Le but ? Accueillir environ 120 personnes pendant quatre mois qui évolueront sous l’œil d’éducateurs, de psychologues, de personnels d’insertion et de probation et des surveillants. A l’issue de ce séjour, «les plus prosélytes seront incarcérés dans des conditions de détention qui répondront aux exigences élevées de sécurité», indique Jean-Jacques Urvoas, sans préciser quels seront les mécanismes d’évaluation mis en place.

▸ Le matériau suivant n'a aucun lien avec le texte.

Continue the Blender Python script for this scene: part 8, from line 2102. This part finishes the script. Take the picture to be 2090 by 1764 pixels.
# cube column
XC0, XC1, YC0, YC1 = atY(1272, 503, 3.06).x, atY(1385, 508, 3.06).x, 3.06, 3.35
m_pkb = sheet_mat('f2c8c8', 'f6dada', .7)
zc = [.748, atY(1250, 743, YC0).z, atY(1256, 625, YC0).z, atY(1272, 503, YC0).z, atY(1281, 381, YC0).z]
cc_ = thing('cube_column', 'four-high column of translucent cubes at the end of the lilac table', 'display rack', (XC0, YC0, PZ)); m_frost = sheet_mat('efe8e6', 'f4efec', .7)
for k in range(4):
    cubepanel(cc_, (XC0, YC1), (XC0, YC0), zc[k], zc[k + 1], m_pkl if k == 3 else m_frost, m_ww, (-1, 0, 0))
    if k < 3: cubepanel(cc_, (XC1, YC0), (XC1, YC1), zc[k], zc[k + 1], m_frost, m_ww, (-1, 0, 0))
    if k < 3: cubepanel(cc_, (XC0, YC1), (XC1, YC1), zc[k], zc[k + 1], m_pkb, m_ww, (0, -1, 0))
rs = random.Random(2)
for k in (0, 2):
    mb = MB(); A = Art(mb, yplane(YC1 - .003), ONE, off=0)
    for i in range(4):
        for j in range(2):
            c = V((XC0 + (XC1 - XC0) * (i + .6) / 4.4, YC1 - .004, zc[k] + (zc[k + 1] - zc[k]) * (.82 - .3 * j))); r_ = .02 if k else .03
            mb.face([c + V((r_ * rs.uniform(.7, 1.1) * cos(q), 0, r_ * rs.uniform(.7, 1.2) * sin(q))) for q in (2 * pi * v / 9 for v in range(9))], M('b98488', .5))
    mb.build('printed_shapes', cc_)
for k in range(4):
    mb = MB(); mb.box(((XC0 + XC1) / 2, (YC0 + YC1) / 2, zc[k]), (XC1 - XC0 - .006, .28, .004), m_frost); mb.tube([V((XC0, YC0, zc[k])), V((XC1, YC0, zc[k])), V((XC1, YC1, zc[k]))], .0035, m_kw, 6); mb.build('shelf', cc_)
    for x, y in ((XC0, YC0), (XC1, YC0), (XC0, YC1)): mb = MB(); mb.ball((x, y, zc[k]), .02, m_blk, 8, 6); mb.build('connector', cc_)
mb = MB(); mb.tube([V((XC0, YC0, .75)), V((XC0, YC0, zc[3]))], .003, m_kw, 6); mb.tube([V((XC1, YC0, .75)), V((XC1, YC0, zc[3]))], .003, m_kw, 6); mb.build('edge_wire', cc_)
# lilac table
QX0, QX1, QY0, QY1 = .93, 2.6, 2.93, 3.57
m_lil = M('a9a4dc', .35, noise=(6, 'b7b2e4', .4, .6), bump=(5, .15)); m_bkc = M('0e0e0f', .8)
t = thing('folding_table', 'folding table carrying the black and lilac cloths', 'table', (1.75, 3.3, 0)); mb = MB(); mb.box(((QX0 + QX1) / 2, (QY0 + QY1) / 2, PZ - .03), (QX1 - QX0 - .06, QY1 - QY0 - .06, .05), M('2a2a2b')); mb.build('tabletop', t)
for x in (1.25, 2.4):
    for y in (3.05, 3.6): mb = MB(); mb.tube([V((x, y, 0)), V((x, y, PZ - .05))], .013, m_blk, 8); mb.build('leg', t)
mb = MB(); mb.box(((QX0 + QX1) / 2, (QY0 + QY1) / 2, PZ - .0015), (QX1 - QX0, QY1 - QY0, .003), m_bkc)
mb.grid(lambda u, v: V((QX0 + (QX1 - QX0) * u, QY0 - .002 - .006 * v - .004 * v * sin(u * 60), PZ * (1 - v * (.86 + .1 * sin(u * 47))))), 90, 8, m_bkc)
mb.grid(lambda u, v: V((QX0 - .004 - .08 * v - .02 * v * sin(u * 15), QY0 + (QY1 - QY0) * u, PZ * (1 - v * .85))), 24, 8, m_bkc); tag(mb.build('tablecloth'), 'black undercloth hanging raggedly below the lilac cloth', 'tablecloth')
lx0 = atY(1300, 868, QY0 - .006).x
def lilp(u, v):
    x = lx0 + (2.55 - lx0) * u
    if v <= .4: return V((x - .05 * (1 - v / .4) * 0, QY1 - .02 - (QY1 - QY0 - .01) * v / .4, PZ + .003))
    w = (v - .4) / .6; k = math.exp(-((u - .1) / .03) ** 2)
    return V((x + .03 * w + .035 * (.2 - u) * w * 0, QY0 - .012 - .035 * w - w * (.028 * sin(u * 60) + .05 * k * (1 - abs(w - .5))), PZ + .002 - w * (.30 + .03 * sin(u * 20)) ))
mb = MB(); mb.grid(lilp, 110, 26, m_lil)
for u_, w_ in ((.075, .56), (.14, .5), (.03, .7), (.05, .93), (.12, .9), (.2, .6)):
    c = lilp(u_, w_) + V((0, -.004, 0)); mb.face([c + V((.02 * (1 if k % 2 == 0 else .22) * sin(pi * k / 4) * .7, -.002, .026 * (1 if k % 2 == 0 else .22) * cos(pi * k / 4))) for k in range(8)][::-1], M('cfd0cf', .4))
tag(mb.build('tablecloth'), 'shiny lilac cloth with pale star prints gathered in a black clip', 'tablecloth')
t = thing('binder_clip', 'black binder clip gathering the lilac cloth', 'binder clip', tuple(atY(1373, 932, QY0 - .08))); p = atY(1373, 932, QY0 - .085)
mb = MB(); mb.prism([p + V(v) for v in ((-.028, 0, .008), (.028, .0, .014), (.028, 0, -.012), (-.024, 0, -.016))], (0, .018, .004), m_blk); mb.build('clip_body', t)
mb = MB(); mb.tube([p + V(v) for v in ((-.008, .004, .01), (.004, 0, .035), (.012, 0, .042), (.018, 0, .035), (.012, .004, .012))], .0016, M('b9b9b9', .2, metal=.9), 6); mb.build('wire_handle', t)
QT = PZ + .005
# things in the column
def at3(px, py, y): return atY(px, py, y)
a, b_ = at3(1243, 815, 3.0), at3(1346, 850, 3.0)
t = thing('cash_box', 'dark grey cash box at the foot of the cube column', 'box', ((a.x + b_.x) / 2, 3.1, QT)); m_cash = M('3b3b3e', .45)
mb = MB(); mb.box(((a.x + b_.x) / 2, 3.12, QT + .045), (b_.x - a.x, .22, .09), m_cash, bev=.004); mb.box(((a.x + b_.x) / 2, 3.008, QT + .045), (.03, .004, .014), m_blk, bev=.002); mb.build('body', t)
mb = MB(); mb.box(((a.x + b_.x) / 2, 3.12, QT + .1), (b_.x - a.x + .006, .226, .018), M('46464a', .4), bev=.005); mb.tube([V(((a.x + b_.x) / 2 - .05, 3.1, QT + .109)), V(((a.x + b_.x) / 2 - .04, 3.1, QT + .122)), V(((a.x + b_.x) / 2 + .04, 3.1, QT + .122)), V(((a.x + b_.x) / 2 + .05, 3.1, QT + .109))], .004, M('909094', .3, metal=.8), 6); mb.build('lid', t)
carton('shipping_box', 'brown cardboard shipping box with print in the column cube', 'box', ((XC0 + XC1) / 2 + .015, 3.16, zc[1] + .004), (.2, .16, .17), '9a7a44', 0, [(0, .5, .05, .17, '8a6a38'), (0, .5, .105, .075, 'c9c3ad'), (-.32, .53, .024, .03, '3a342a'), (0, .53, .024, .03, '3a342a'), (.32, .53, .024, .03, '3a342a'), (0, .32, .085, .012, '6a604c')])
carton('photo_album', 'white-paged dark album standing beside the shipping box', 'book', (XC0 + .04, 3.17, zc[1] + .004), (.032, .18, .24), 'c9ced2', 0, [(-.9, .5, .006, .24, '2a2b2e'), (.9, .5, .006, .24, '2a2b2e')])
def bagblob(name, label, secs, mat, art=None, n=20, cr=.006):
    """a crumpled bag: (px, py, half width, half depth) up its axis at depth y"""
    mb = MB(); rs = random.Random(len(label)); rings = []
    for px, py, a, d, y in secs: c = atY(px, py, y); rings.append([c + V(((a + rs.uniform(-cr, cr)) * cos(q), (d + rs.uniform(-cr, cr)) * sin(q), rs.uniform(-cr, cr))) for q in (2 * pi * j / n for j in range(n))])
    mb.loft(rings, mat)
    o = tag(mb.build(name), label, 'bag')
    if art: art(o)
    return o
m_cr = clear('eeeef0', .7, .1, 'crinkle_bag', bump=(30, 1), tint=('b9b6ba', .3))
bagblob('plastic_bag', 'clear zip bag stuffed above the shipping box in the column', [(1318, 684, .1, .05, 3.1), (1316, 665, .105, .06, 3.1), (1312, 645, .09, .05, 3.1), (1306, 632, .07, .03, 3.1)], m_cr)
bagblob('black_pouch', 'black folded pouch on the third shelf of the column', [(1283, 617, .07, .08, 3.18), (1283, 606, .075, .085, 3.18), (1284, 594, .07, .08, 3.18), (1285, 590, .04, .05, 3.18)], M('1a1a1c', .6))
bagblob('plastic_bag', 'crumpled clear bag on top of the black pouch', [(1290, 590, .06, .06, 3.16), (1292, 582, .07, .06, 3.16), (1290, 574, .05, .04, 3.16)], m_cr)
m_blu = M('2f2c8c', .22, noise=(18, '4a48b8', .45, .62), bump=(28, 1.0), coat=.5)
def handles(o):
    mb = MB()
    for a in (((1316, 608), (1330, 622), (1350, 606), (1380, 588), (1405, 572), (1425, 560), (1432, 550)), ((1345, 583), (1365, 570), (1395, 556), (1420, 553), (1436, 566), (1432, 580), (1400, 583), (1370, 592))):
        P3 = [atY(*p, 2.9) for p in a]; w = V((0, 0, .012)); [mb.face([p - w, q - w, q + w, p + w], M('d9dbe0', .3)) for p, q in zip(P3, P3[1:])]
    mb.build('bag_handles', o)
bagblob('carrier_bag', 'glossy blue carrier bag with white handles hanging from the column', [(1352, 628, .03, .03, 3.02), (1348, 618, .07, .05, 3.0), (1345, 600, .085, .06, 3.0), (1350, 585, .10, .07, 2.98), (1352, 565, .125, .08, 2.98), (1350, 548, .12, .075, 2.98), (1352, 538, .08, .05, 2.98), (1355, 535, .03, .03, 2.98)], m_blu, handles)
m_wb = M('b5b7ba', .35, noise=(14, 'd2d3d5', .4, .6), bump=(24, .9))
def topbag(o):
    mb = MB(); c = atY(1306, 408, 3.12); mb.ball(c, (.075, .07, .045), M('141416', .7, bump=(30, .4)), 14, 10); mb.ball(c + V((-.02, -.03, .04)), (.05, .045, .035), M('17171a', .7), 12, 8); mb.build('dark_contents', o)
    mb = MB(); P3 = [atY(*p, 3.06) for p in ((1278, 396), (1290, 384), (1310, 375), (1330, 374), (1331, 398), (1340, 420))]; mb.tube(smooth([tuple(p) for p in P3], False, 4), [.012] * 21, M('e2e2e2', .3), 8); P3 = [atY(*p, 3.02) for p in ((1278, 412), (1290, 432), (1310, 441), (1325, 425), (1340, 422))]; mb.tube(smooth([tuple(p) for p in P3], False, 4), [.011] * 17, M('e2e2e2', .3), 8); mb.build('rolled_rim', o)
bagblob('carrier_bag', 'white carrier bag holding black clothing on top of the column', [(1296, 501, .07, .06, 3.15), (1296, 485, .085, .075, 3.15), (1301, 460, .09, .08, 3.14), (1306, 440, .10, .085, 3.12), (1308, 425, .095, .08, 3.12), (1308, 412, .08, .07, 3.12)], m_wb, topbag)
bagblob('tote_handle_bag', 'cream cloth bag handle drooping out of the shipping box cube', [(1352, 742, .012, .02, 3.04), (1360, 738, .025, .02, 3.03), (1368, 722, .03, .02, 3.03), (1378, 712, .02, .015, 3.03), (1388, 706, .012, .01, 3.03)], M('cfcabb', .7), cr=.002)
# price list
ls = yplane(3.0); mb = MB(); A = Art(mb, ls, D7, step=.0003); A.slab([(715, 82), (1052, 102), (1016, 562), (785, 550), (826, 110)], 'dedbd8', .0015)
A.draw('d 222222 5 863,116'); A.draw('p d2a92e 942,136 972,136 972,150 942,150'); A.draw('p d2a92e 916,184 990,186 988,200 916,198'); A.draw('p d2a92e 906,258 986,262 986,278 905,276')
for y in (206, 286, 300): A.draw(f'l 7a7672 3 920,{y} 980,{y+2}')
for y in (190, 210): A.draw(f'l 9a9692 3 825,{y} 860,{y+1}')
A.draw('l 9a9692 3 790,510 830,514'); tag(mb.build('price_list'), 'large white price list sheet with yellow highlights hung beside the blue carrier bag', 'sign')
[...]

Dans la pratique, cela signifie que «les plus durs» iront rejoindre les 300 places de prison qui leur sont réservées. Le ministre prévoit une centaine de places en maisons centrales dans six quartiers pour détenus violents (QVD). A ce dispositif s’ajouteront 190 places d’isolement à la fois dans des maisons d’arrêt et des établissements pour longue peine. Des règles de sécurité strictes seront appliquées : fouilles régulières, changements de cellule récurrents, limitation des effets personnels…

Enfin, les détenus dont le profil est moins alarmant et ne «nécessite pas l’encadrement maximum» seront pris en charge dans 27 établissements, dans des conditions de détention ordinaires mais avec une sécurité tout de même supérieure à celle des détenus de droit commun.

Comment les détenus seront pris en charge ?

Le ministre précise que «des programmes de prise en charge verront le jour et s’adapteront au profil des personnes détenues». C’est ainsi que, par exemple, les 190 détenus à l’isolement feront l’objet «d’un suivi personnalisé, d’une prise en charge spécifique et d’une évaluation au moins bisannuelle».

Pour ceux qui seront incarcérés dans les 27 établissements, le ministre mise sur «un désistement par une assimilation et un phénomène mimétique, voire par pression sociale». Leur suivi comprendra un programme individualisé «de désengagement de la violence», qui associera leur famille et sera axé sur la réinsertion professionnelle. Aucun détail plus précis n’a été donné quant au contenu.

Le garde des Sceaux précise que l’ensemble du dispositif reste expérimental. Citant Kant dans son rapport, il souligne : «Dans un bois aussi courbe que celui dont est fait l’homme, on ne peut rien tailler de tout à fait droit.»